INFORMATION PROVIDED —
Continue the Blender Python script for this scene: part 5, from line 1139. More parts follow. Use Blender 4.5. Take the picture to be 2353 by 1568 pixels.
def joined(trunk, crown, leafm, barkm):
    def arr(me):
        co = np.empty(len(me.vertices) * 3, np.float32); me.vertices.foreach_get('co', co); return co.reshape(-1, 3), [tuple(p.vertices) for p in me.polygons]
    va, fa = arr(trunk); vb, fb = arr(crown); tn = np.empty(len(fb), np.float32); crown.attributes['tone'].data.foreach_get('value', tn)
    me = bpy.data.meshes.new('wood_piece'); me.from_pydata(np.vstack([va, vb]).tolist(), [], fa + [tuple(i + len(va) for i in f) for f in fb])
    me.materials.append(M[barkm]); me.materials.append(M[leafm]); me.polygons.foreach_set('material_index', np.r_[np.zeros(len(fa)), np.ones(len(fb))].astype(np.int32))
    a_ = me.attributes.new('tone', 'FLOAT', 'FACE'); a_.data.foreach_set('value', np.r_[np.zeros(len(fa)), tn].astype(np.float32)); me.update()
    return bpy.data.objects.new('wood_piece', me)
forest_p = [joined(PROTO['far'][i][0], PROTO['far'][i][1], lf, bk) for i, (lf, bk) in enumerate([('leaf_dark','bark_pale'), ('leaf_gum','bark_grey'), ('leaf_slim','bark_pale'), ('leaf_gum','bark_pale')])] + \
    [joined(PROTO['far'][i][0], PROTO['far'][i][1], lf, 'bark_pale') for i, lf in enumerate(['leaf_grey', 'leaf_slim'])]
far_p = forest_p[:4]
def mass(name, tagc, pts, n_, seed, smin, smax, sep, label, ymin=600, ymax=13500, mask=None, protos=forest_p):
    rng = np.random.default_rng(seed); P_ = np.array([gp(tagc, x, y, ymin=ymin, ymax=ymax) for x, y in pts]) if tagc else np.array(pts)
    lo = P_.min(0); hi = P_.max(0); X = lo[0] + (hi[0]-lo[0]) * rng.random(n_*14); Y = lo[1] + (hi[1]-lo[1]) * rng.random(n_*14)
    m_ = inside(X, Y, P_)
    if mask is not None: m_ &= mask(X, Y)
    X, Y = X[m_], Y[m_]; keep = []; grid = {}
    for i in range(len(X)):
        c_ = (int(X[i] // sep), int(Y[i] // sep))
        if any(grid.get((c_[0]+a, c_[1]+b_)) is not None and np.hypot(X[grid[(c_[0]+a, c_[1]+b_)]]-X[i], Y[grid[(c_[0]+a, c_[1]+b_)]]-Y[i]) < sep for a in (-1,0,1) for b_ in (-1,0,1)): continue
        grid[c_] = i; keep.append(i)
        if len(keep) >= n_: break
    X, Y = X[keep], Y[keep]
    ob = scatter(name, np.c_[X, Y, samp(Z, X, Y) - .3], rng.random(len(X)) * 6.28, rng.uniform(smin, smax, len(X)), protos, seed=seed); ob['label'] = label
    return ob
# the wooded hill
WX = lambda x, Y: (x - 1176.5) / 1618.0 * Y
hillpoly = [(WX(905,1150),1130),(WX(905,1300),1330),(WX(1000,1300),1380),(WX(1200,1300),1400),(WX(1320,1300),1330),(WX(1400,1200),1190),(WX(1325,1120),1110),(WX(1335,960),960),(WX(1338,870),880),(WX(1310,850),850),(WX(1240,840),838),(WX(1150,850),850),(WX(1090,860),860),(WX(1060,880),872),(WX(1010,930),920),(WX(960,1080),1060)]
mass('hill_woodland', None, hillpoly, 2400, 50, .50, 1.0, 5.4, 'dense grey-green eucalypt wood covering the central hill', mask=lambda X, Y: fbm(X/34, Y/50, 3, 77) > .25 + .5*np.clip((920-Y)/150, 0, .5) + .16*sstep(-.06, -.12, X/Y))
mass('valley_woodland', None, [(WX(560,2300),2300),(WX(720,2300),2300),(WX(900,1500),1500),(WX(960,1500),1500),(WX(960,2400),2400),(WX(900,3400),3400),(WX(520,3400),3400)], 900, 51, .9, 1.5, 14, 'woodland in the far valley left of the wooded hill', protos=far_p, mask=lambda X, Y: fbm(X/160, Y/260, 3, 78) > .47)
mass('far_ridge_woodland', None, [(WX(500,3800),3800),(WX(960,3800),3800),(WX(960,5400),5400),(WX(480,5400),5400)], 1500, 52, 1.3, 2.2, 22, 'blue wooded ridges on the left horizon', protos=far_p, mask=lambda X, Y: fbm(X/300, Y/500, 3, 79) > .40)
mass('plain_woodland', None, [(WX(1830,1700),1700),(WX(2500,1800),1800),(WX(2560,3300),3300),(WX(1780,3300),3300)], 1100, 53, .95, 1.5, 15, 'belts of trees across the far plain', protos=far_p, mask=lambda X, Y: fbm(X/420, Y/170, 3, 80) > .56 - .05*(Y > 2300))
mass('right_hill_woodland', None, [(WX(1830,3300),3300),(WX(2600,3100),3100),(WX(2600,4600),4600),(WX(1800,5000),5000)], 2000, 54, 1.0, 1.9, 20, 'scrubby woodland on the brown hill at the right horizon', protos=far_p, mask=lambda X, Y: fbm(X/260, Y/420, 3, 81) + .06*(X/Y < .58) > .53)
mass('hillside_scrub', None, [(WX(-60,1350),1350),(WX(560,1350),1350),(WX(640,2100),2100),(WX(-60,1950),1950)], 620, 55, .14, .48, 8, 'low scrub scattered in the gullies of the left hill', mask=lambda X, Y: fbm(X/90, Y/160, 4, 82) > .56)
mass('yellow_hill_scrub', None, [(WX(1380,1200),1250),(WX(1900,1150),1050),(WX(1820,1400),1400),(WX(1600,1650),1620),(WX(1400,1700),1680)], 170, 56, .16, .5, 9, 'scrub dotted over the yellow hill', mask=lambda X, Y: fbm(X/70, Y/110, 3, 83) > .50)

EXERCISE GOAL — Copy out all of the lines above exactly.

THE RESPONSE —
Continue the Blender Python script for this scene: part 5, from line 1139. More parts follow. Use Blender 4.5. Take the picture to be 2353 by 1568 pixels.
def joined(trunk, crown, leafm, barkm):
    def arr(me):
        co = np.empty(len(me.vertices) * 3, np.float32); me.vertices.foreach_get('co', co); return co.reshape(-1, 3), [tuple(p.vertices) for p in me.polygons]
    va, fa = arr(trunk); vb, fb = arr(crown); tn = np.empty(len(fb), np.float32); crown.attributes['tone'].data.foreach_get('value', tn)
    me = bpy.data.meshes.new('wood_piece'); me.from_pydata(np.vstack([va, vb]).tolist(), [], fa + [tuple(i + len(va) for i in f) for f in fb])
    me.materials.append(M[barkm]); me.materials.append(M[leafm]); me.polygons.foreach_set('material_index', np.r_[np.zeros(len(fa)), np.ones(len(fb))].astype(np.int32))
    a_ = me.attributes.new('tone', 'FLOAT', 'FACE'); a_.data.foreach_set('value', np.r_[np.zeros(len(fa)), tn].astype(np.float32)); me.update()
    return bpy.data.objects.new('wood_piece', me)
forest_p = [joined(PROTO['far'][i][0], PROTO['far'][i][1], lf, bk) for i, (lf, bk) in enumerate([('leaf_dark','bark_pale'), ('leaf_gum','bark_grey'), ('leaf_slim','bark_pale'), ('leaf_gum','bark_pale')])] + \
    [joined(PROTO['far'][i][0], PROTO['far'][i][1], lf, 'bark_pale') for i, lf in enumerate(['leaf_grey', 'leaf_slim'])]
far_p = forest_p[:4]
def mass(name, tagc, pts, n_, seed, smin, smax, sep, label, ymin=600, ymax=13500, mask=None, protos=forest_p):
    rng = np.random.default_rng(seed); P_ = np.array([gp(tagc, x, y, ymin=ymin, ymax=ymax) for x, y in pts]) if tagc else np.array(pts)
    lo = P_.min(0); hi = P_.max(0); X = lo[0] + (hi[0]-lo[0]) * rng.random(n_*14); Y = lo[1] + (hi[1]-lo[1]) * rng.random(n_*14)
    m_ = inside(X, Y, P_)
    if mask is not None: m_ &= mask(X, Y)
    X, Y = X[m_], Y[m_]; keep = []; grid = {}
    for i in range(len(X)):
        c_ = (int(X[i] // sep), int(Y[i] // sep))
        if any(grid.get((c_[0]+a, c_[1]+b_)) is not None and np.hypot(X[grid[(c_[0]+a, c_[1]+b_)]]-X[i], Y[grid[(c_[0]+a, c_[1]+b_)]]-Y[i]) < sep for a in (-1,0,1) for b_ in (-1,0,1)): continue
        grid[c_] = i; keep.append(i)
        if len(keep) >= n_: break
    X, Y = X[keep], Y[keep]
    ob = scatter(name, np.c_[X, Y, samp(Z, X, Y) - .3], rng.random(len(X)) * 6.28, rng.uniform(smin, smax, len(X)), protos, seed=seed); ob['label'] = label
    return ob
# the wooded hill
WX = lambda x, Y: (x - 1176.5) / 1618.0 * Y
hillpoly = [(WX(905,1150),1130),(WX(905,1300),1330),(WX(1000,1300),1380),(WX(1200,1300),1400),(WX(1320,1300),1330),(WX(1400,1200),1190),(WX(1325,1120),1110),(WX(1335,960),960),(WX(1338,870),880),(WX(1310,850),850),(WX(1240,840),838),(WX(1150,850),850),(WX(1090,860),860),(WX(1060,880),872),(WX(1010,930),920),(WX(960,1080),1060)]
mass('hill_woodland', None, hillpoly, 2400, 50, .50, 1.0, 5.4, 'dense grey-green eucalypt wood covering the central hill', mask=lambda X, Y: fbm(X/34, Y/50, 3, 77) > .25 + .5*np.clip((920-Y)/150, 0, .5) + .16*sstep(-.06, -.12, X/Y))
mass('valley_woodland', None, [(WX(560,2300),2300),(WX(720,2300),2300),(WX(900,1500),1500),(WX(960,1500),1500),(WX(960,2400),2400),(WX(900,3400),3400),(WX(520,3400),3400)], 900, 51, .9, 1.5, 14, 'woodland in the far valley left of the wooded hill', protos=far_p, mask=lambda X, Y: fbm(X/160, Y/260, 3, 78) > .47)
mass('far_ridge_woodland', None, [(WX(500,3800),3800),(WX(960,3800),3800),(WX(960,5400),5400),(WX(480,5400),5400)], 1500, 52, 1.3, 2.2, 22, 'blue wooded ridges on the left horizon', protos=far_p, mask=lambda X, Y: fbm(X/300, Y/500, 3, 79) > .40)
mass('plain_woodland', None, [(WX(1830,1700),1700),(WX(2500,1800),1800),(WX(2560,3300),3300),(WX(1780,3300),3300)], 1100, 53, .95, 1.5, 15, 'belts of trees across the far plain', protos=far_p, mask=lambda X, Y: fbm(X/420, Y/170, 3, 80) > .56 - .05*(Y > 2300))
mass('right_hill_woodland', None, [(WX(1830,3300),3300),(WX(2600,3100),3100),(WX(2600,4600),4600),(WX(1800,5000),5000)], 2000, 54, 1.0, 1.9, 20, 'scrubby woodland on the brown hill at the right horizon', protos=far_p, mask=lambda X, Y: fbm(X/260, Y/420, 3, 81) + .06*(X/Y < .58) > .53)
mass('hillside_scrub', None, [(WX(-60,1350),1350),(WX(560,1350),1350),(WX(640,2100),2100),(WX(-60,1950),1950)], 620, 55, .14, .48, 8, 'low scrub scattered in the gullies of the left hill', mask=lambda X, Y: fbm(X/90, Y/160, 4, 82) > .56)
mass('yellow_hill_scrub', None, [(WX(1380,1200),1250),(WX(1900,1150),1050),(WX(1820,1400),1400),(WX(1600,1650),1620),(WX(1400,1700),1680)], 170, 56, .16, .5, 9, 'scrub dotted over the yellow hill', mask=lambda X, Y: fbm(X/70, Y/110, 3, 83) > .50)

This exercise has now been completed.